Thanks again for your help

Bob

P.S. 01001110011010010110001101100101001000000111001101 10100101100111011011100110000101110100011101010111 001001100101

LOL - Yep its a very nice sig isn't it :)

I think we need to wait for someone from NTL to confirm the proxy server issue.... Are you on a leased line/fibre or cable router ?

Mr Fett
17-03-2004, 11:24
Hi Stuartbe,

Erm - we are on a cable router I think (well - we have a cable modem?)

Thanks

Bob

P.S. Is a leased line much more expensive and would it sole my problem?

Paul
17-03-2004, 13:34
I would ring NTL and complain bitterly that as a business customer you don't want to be forced to use the transparent caches that are for (I thought) the residential BB service.

I reluctantly put up with them and their problems as a residential customer myself - but there is no way in hell I would ever put up with being forced through them as a business customer.

Much as I hate to say it - if they won't budge I would look at a business ADSL package instead.

Richard M
17-03-2004, 13:42
Hi Stuartbe,

Thanks for your post - the real problem I am having is with scripts on web servers that are restricted via IP address.


Are you in control of these scripts?
If so, I suggest using the HTTP_X_FORWARDED_FOR HTTP header as well as the usual ones for IP detection.
If not, then try asking the people who's scripts they are?

I know it's not ideal but it could be a last resort if NTL refuse to remove your proxy.

Mr Fett
17-03-2004, 15:22
Thanks for your input all, I don't know what I am going to do.

Pem - I think you are right, I am going to have to look at an alternative.
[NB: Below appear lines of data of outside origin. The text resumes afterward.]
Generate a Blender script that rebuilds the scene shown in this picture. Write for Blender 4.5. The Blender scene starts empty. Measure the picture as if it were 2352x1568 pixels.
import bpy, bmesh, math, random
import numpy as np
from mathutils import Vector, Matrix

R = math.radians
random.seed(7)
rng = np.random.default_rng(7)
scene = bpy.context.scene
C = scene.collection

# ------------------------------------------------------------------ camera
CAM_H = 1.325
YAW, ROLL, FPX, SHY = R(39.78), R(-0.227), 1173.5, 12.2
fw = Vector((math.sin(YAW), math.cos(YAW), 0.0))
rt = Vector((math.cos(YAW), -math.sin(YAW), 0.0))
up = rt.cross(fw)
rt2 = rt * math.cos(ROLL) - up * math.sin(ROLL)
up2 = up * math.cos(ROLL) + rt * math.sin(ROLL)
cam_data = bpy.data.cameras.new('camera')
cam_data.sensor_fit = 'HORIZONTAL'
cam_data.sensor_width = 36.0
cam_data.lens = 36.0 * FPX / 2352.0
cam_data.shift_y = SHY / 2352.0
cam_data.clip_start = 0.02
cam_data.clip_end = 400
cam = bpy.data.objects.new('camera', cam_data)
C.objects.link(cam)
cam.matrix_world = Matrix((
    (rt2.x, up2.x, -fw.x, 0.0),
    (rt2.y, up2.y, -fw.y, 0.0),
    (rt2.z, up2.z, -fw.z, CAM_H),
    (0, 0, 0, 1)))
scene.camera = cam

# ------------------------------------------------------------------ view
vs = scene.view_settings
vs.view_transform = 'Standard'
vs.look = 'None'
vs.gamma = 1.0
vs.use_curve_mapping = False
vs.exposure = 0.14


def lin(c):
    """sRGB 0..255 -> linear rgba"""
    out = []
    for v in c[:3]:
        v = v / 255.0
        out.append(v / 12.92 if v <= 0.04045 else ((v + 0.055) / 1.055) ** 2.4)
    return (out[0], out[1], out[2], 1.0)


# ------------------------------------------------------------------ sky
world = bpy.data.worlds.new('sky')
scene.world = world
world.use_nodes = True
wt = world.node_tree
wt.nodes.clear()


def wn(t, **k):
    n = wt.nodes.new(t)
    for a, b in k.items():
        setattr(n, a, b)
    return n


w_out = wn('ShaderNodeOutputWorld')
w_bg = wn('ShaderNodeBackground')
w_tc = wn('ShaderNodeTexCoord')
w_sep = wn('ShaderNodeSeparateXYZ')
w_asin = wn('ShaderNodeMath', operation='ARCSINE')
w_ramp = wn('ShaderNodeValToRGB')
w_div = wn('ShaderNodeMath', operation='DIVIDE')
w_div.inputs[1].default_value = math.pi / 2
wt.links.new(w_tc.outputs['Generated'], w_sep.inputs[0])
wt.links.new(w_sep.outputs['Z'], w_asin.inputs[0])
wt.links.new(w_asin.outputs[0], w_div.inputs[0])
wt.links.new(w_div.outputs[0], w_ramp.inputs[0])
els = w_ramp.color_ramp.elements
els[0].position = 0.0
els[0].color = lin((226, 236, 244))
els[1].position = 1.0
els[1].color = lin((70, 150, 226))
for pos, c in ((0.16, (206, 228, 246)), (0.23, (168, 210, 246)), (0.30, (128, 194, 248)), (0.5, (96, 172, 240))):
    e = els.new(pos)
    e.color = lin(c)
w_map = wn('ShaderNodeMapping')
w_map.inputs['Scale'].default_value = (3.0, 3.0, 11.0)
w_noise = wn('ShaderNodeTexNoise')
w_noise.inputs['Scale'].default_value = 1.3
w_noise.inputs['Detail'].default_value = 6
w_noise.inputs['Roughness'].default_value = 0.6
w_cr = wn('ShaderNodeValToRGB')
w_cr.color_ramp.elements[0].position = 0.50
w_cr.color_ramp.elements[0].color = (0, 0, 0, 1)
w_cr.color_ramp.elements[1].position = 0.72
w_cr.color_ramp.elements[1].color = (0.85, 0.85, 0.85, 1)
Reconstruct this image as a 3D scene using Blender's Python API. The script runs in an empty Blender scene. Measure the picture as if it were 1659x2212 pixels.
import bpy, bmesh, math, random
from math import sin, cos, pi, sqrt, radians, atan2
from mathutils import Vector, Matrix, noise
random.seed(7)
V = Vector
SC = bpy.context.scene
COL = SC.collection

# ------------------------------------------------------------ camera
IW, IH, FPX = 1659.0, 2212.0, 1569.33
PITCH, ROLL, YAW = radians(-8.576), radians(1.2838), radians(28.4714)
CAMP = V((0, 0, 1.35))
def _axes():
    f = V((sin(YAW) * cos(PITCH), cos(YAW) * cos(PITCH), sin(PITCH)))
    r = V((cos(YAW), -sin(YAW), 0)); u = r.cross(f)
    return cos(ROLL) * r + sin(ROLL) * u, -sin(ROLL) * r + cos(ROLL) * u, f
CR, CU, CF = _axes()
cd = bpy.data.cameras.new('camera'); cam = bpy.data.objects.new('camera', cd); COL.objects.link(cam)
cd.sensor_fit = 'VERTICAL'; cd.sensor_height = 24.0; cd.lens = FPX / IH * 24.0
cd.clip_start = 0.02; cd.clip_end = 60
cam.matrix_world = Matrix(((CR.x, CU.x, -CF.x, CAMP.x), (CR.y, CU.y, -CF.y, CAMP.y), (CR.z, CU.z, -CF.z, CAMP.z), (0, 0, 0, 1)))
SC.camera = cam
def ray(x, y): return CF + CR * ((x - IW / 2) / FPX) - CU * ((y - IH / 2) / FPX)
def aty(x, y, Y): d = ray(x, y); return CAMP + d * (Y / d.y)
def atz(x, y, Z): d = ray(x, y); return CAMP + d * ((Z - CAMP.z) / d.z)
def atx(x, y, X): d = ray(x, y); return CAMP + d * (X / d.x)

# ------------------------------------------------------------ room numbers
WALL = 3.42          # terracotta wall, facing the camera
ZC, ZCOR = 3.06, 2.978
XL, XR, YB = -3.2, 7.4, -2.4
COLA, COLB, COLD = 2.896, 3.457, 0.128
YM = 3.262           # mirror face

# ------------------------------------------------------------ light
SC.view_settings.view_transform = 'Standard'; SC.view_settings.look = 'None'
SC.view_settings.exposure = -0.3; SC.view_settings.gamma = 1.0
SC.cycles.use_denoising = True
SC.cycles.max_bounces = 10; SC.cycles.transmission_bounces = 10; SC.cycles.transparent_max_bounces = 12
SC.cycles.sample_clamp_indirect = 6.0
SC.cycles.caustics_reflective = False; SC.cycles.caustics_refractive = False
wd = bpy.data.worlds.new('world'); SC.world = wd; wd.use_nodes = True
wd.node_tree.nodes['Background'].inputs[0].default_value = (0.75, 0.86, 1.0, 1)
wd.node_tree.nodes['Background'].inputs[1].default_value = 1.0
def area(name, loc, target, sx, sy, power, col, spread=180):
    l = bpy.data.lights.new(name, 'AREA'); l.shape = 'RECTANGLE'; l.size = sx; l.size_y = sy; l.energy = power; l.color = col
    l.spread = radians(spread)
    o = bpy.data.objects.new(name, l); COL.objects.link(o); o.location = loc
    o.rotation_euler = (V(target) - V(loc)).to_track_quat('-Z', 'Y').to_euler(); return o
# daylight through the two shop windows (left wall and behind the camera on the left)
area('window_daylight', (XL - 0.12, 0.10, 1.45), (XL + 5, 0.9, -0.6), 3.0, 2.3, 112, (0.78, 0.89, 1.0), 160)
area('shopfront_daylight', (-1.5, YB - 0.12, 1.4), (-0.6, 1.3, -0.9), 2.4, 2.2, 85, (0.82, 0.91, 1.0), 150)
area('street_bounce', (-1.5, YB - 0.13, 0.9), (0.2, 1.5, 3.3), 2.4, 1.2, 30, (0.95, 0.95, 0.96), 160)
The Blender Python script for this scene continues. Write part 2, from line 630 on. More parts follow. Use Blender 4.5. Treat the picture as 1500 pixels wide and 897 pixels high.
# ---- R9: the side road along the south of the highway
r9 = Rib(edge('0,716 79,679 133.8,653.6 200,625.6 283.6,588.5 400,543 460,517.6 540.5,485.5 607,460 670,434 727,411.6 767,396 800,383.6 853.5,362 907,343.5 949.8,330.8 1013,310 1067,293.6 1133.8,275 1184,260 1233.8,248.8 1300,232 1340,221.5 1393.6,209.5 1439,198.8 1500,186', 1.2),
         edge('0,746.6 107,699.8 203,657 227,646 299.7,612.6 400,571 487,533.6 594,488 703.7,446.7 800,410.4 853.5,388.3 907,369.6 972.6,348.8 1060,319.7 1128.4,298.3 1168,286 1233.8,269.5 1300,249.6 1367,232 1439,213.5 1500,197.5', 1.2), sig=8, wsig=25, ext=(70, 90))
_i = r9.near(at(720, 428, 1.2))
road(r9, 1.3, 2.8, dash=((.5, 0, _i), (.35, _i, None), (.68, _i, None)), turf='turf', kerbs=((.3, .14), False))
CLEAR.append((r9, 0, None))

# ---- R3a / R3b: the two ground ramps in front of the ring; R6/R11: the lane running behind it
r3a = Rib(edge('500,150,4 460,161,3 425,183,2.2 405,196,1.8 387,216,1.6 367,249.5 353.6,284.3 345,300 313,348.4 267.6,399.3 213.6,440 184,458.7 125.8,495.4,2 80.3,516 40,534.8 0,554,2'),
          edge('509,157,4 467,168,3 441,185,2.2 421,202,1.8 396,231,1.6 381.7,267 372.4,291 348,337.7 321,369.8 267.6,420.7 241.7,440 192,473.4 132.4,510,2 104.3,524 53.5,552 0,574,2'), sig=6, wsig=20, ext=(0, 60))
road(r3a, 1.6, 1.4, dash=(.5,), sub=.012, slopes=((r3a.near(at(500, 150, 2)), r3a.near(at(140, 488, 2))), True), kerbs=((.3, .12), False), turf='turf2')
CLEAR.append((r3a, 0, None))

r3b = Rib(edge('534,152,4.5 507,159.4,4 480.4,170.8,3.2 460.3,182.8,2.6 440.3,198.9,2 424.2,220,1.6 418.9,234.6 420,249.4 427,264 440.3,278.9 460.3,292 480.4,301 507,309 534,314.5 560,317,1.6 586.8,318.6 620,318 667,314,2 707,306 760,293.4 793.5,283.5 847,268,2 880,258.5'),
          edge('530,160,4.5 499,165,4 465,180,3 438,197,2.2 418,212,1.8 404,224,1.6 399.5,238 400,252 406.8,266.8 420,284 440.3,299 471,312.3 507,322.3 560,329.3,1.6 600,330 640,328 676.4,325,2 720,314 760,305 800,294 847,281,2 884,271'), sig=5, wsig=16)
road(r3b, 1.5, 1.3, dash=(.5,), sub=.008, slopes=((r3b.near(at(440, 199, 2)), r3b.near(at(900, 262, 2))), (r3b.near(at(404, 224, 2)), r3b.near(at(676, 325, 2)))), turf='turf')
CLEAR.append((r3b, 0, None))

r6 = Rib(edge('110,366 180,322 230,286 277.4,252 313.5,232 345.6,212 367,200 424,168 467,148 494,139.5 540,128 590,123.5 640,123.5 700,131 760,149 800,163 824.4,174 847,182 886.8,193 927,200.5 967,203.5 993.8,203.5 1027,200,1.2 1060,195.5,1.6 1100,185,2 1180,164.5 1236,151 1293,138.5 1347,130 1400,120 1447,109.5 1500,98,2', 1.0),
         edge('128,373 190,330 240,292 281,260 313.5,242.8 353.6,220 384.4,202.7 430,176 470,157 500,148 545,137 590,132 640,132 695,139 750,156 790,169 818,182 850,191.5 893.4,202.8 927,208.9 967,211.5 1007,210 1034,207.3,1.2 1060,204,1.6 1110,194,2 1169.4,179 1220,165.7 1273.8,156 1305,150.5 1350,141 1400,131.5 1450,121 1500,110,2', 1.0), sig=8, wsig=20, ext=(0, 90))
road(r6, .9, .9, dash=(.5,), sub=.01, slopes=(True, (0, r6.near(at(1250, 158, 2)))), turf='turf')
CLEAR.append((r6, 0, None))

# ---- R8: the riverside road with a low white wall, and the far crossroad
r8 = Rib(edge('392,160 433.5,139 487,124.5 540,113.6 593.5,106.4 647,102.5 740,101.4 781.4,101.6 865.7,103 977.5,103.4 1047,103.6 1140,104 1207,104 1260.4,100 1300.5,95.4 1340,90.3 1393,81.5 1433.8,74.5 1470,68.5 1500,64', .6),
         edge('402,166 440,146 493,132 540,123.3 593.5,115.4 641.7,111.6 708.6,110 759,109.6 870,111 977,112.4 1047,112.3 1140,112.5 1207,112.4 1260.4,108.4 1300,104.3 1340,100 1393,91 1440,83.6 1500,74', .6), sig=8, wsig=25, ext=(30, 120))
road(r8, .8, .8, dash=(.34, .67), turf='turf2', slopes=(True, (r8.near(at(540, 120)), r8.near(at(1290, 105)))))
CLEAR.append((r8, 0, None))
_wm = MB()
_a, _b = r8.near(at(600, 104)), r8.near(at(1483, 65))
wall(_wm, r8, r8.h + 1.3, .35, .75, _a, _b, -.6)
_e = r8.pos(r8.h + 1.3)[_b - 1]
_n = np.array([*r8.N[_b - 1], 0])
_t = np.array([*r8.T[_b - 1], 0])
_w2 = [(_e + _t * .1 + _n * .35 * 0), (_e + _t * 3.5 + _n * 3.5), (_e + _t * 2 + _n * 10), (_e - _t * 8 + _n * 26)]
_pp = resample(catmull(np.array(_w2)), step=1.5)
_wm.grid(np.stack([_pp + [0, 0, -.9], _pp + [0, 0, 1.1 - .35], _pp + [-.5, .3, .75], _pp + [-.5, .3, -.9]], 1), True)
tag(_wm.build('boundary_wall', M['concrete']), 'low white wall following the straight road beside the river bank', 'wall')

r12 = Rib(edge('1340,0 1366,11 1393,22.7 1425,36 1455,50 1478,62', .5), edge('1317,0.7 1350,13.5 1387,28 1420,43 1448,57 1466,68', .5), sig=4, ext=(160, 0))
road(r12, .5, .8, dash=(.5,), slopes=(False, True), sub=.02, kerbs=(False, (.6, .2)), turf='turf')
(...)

Does anyone know what the costs are for NTL leased lines? Or does anyone know of any other suitable solutions? I don't think we can have ADSL due to location problems.

Richard alas I am not in control of all of the scripts and many are with e-commerce solution providers that will NOT change the setup (especially any security aspect of it).

Thanks

Bob

Richard M
17-03-2004, 15:32
Here's (http://business.ntl.com/en/productsandservices/productdetail.jhtml?ProductId=prod520005) the details, I think it will be shockingly expensive though because I've seen BT's [ PDF (http://www.downloads.bt.com/b4b/pdf/Private_Circuit_pricing.pdf) ] and their products start in the hundreds of pounds.

Mr Fett
17-03-2004, 16:06
I think I'm taking my business here: http://www.easynet.net/broadband/

Thank you for your help all!

Will be in touch as ironically I am getting NTL broadband for home in a couple of weeks!